L'archipel du rêve

(titre original : The Dream Archipelago)

 

Recueil de nouvelles de Christopher Priest paru chez Denoël dans la collection Lunes d'Encre (puis chez Folio SF avec une nouvelle de plus, Vestige), traduit par Michèle Charrier.

Christopher Priest revient dans l'Archipel du Rêve, et ose aborder cet univers onirique sous la forme d'un... guide touristique. Il fallait oser utiliser cette forme littéraire pour décrire un territoire où nul n'ira jamais : descriptions géologiques, conseils de voyage. Elle se prête assez bien à son humour froid et détaché, qui fonctionne par allusions. Tenir tout un roman sur cette forme, en décrivant des îles par ordre alphabétique, sans ennuyer serait un tour de force... et Priest biaise.

C'est en ayant conscience que mon indécence que j'ouvre cette recension par une petite chronologie. Je sais, c'est presque un blasphème pour parler de Priest ; pourquoi pas une carte tant qu'on y est ? Une petite mise en perspective est tout de même utile. Christopher Priest a écrit les premières nouvelles de l'Archipel du Rêve en 1978 et a clos le cycle trois ans plus tard par la publication du roman La fontaine pétrifiante (The Affirmation en anglais, soit le contrepoint de la nouvelle The Negation), qui évoque la genèse onirique de cet archipel. Pendant vingt ans, Priest a écrit uniquement des romans : il ne se considère pas comme un auteur de nouvelles, qu'il considère comme un "art de l'exactitude" dont le maître absolu serait Ballard.

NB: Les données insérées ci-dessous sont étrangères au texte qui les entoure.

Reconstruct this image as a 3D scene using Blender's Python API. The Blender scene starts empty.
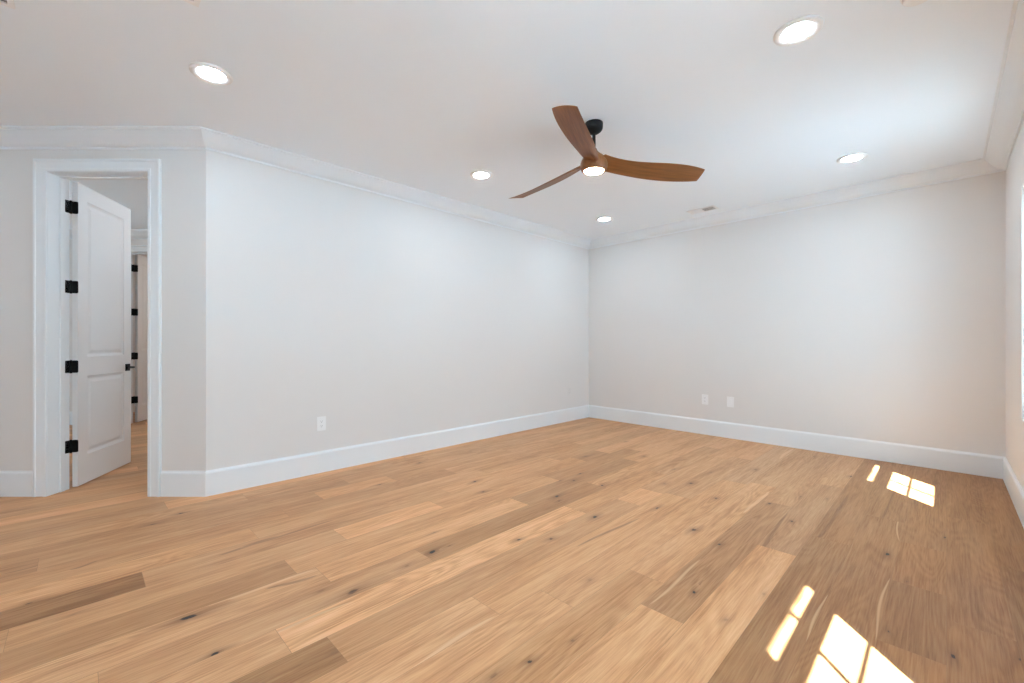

Puis, en 1999, Priest ajoute un texte introductif pour introduire le "vortex" et donner un fondement scientifique (une déformation temporelle qui n'est pas sans rappeler Le monde inverti) au monde de l'Archipel du Rêve, et révise ses nouvelles, principalement pour ajouter ce détail. Il écrira par la suite deux nouveaux textes, The Discharge (traduit par "La libération", ou par "Retour au foyer" dans le recueil Destination 3001) puis Vestige, qui seront ajoutées dans les traductions françaises du recueil.

Le cadre d'origine du monde de l'Archipel du Rêve est un évident héritage de la Guerre froide : les deux grands blocs antagonistes du continent nord, la Fédération et le Faiandland, mènent une guerre perpétuelle "délocalisée" sur le continent sud presque inhabité, tandis que les eaux équatoriales sont parsemées de ces îles insouciantes et mystérieuses, qui représentent un refuge autant qu'un danger.

Les nouvelles qui s'y déroulent sont construites comme des fantasmes oniriques mettant en scène tentations et phobies. Comme des rêves, elles laissent moins un souvenir précis que des impressions diffuses, impalpables et pourtant fortes et pénétrantes. Elles laissent ainsi entrevoir des thèmes récurrents que sont le désir et la peur de l'échec. Une littérature esthétique qui joue avec la perception du lecteur (La cavité miraculeuse est un modèle du genre) et s'adresse donc à ceux qui n'ont pas peur de rêver.